Begin SOURCE EXCERPT

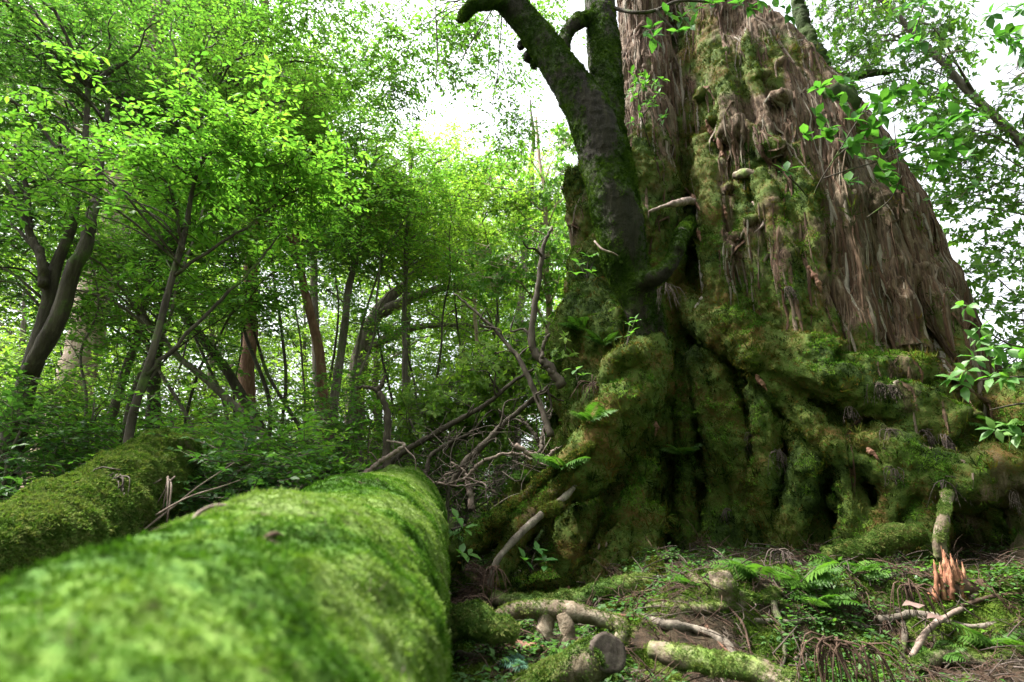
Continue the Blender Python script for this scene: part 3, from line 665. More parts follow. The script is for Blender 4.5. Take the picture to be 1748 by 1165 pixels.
for q in range(4):
    tp.append(blade_tuft('moss_tuft', tr_, 15, 0.028, 1.1, 0.13, 0.45, M['t_cedar'], 0.024))
frond_p = [blade_tuft('moss_frond', tr_, 12, 0.06, 1.3, 0.08, 0.9, M['t_cedar']) for q in range(3)]
vis = (y_ < AY + 0.8) & (cV2[:, 2] < 11.5) & ((cN2[:, 1] < 0.45))
wg = np.where(vis, np.clip(cmoss - 0.22, 0, 1) + 0.10 * sstep(0.0, 0.4, fbm(cV2 * 1.9 + 12, 3)) * (cV2[:, 2] < 8), 0)
pts, nr = sample_surface(cV2, cF, wg, 66000, rg)
scatter('moss', pts - nr * 0.008, align_euler(nr + np.array((0, 0, -0.15)), rg, 0.3), rg.uniform(0.55, 1.35, len(pts)), tp, cedar)
wg3 = wg * np.clip(cN2[:, 2] + 0.1, 0, 1) * sstep(-0.2, 0.4, fbm(cV2 * 1.4 + 80, 3)) * (cV2[:, 2] < 4.5)
pts, nr = sample_surface(cV2, cF, wg3, 13000, rg)
scatter('fresh_moss', pts - nr * 0.004, align_euler(nr, rg, 0.3), rg.uniform(0.5, 1.2, len(pts)), [blade_tuft('moss_tuft', tr_, 15, 0.032, 1.1, 0.13, 0.45, M['t_fresh'], 0.026) for q in range(3)], cedar)
wg2 = wg * sstep(0.0, 0.5, fbm(cV2 * 0.9 + 30, 3))
pts, nr = sample_surface(cV2, cF, wg2, 3500, rg)
scatter('moss_fronds', pts - nr * 0.01, align_euler(nr + np.array((0, 0, -0.5)), rg, 0.25), rg.uniform(0.6, 1.5, len(pts)), frond_p, cedar)

from mathutils.bvhtree import BVHTree
bvh_c = BVHTree.FromPolygons(cV2.tolist(), np.concatenate([f[:, :3] for f in cF] + [f[:, [0, 2, 3]] for f in cF if f.shape[1] == 4]).tolist())
bvh_g = BVHTree.FromPolygons(gV.tolist(), gF.tolist())
def surf(px, py, off=0.0, cedar_only=False):
    d = Vector(unit(ray(px, py))); best = None
    for t in ((bvh_c,) if cedar_only else (bvh_c, bvh_g)):
        h = t.ray_cast(Vector((0, 0, 0)), d, 60)
        if h[0] is not None and (best is None or h[3] < best[1]): best = (h[0], h[3])
    if best is None: return P(px, py, 7.0)
    return np.array(best[0] - d * off)

# shaggy, overlapping strips of fibrous bark
m_, t_, out_ = mat('fibrous bark strips'); g_ = geo(t_)
c_ = ramp(t_, [(0.0, (0.040, 0.022, 0.013)), (0.3, (0.078, 0.044, 0.027)), (0.6, (0.098, 0.066, 0.043)), (0.85, (0.14, 0.114, 0.086)), (1.0, (0.22, 0.195, 0.16))], g_.outputs['Random Per Island'])
n_ = ntex(t_, 40, 5, 0.7, scaled(t_, g_.outputs['Position'], (1, 1, 0.08)))
c_ = mixc(t_, 0.75, c_, ramp(t_, [(0.3, (0.25, 0.25, 0.25)), (0.7, (1.3, 1.3, 1.3))], n_), 'MULTIPLY')
p_ = nd(t_, 'ShaderNodeBsdfPrincipled'); p_.inputs['Roughness'].default_value = 0.9; p_.inputs['Specular IOR Level'].default_value = 0.15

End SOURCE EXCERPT

Leave the pictures out and please restate exactly the lines running from the start of the material through the one with "scatter('moss_fronds', pts - nr".

- [ANSWER TO THE EXERCISE]
Continue the Blender Python script for this scene: part 3, from line 665. More parts follow. The script is for Blender 4.5. Take the picture to be 1748 by 1165 pixels.
for q in range(4):
    tp.append(blade_tuft('moss_tuft', tr_, 15, 0.028, 1.1, 0.13, 0.45, M['t_cedar'], 0.024))
frond_p = [blade_tuft('moss_frond', tr_, 12, 0.06, 1.3, 0.08, 0.9, M['t_cedar']) for q in range(3)]
vis = (y_ < AY + 0.8) & (cV2[:, 2] < 11.5) & ((cN2[:, 1] < 0.45))
wg = np.where(vis, np.clip(cmoss - 0.22, 0, 1) + 0.10 * sstep(0.0, 0.4, fbm(cV2 * 1.9 + 12, 3)) * (cV2[:, 2] < 8), 0)
pts, nr = sample_surface(cV2, cF, wg, 66000, rg)
scatter('moss', pts - nr * 0.008, align_euler(nr + np.array((0, 0, -0.15)), rg, 0.3), rg.uniform(0.55, 1.35, len(pts)), tp, cedar)
wg3 = wg * np.clip(cN2[:, 2] + 0.1, 0, 1) * sstep(-0.2, 0.4, fbm(cV2 * 1.4 + 80, 3)) * (cV2[:, 2] < 4.5)
pts, nr = sample_surface(cV2, cF, wg3, 13000, rg)
scatter('fresh_moss', pts - nr * 0.004, align_euler(nr, rg, 0.3), rg.uniform(0.5, 1.2, len(pts)), [blade_tuft('moss_tuft', tr_, 15, 0.032, 1.1, 0.13, 0.45, M['t_fresh'], 0.026) for q in range(3)], cedar)
wg2 = wg * sstep(0.0, 0.5, fbm(cV2 * 0.9 + 30, 3))
pts, nr = sample_surface(cV2, cF, wg2, 3500, rg)
scatter('moss_fronds', pts - nr * 0.01, align_euler(nr + np.array((0, 0, -0.5)), rg, 0.25), rg.uniform(0.6, 1.5, len(pts)), frond_p, cedar)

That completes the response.